MONTREAL -- After waiting for months for a much-vaunted new policy around police street checks, Black Montrealers say they’re underwhelmed.

“I don't see any change,” said Kenrick McRae, whose racial profiling case went to the Montreal police’s ethics committee last year.

The new street check policy was unveiled Wednesday morning. It requires officers to pull people over only when there are “observable facts” that justify doing so.

Once they’ve pulled a person over, officers will need to inform citizens what motives led to the stop.

McRae was pulled over for a broken light—which turned out not to be broken—in 2017. He was then detained in what an ethics report later found to be an illegal arrest. The ethics committee found two officers guilty of misconduct and abuse of power. 

McRae told CTV news that without a new, solid accountability system, the policy is just words on paper.

The Centre for Research Action on Race Relations agreed the new policy won’t stop experiences like McRae’s from happening again.

“There has to be an early warning system internally to detect police officers that will undoubtedly try to go around this policy, because that's what police officers do,” said Alain Babineau, a former Mountie who works with the centre.

"It has to be tied to sanctions if you have repeat offenders,” he said. “Serial profilers within your ranks, you’ve got to be able to fire them.”

McRae said he was hoping the new policy would force Montreal police to wear body cameras, starting immediately.

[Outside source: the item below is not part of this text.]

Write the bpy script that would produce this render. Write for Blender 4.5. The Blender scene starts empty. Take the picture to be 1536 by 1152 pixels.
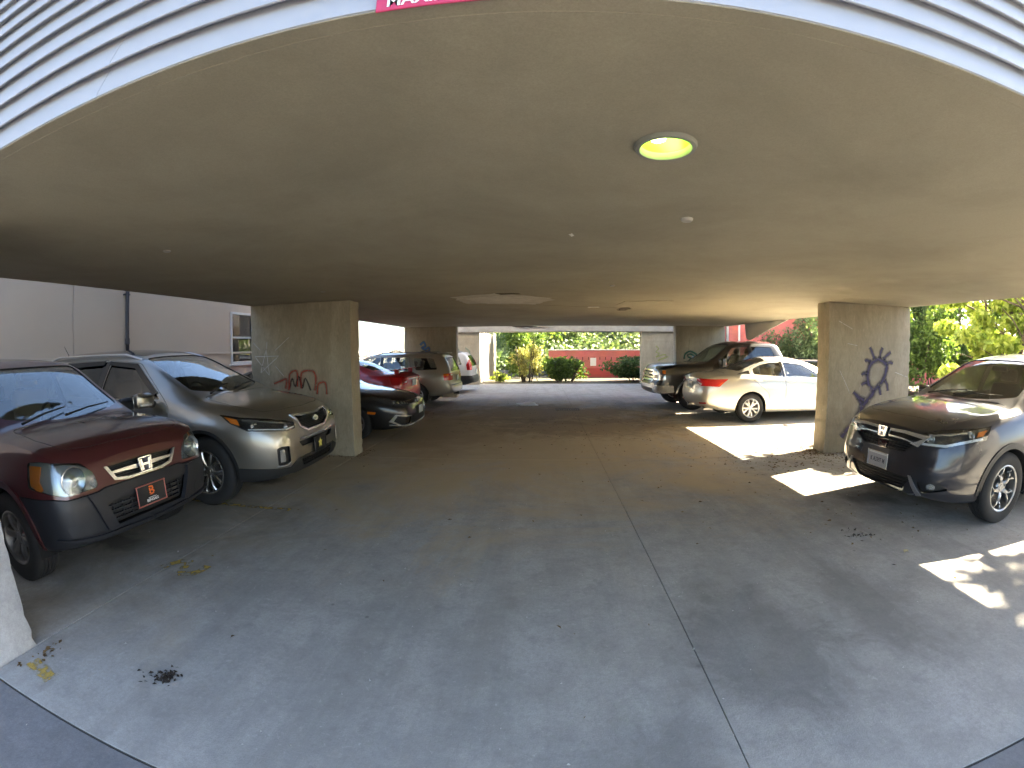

“This is our only weapon,” he said, holding up his phone. “The camera.”

“They did not come up with a policy of body cams,” he said. “Where's the accountability?”

A newly formed Montreal coalition aiming to defund the police argues that the new policy doesn’t solve the problem of biases within the force, or its culture.

They’d rather see some police funding reallocated to groups with specialized training, like social workers. They also want to meet with Montreal’s police chief.

“There is a problem and we have the solution,” said lawyer Marie-Livia Beaugé.

“We have 10 demands…that will drastically help to change that culture,” she said. 

So if “this time, for real, he wants to talk and change things, then he should contact the coalition of defunding the police.”

Other missing points from the new policy included its weak stipulations for data collection, critics argued, and the fact that police barely consulted with minority groups while writing it.

There seems to be some satisfaction coming for those who want body cams, however, as last month Mayor Valérie Plante announced that Montreal police will soon be wearing them.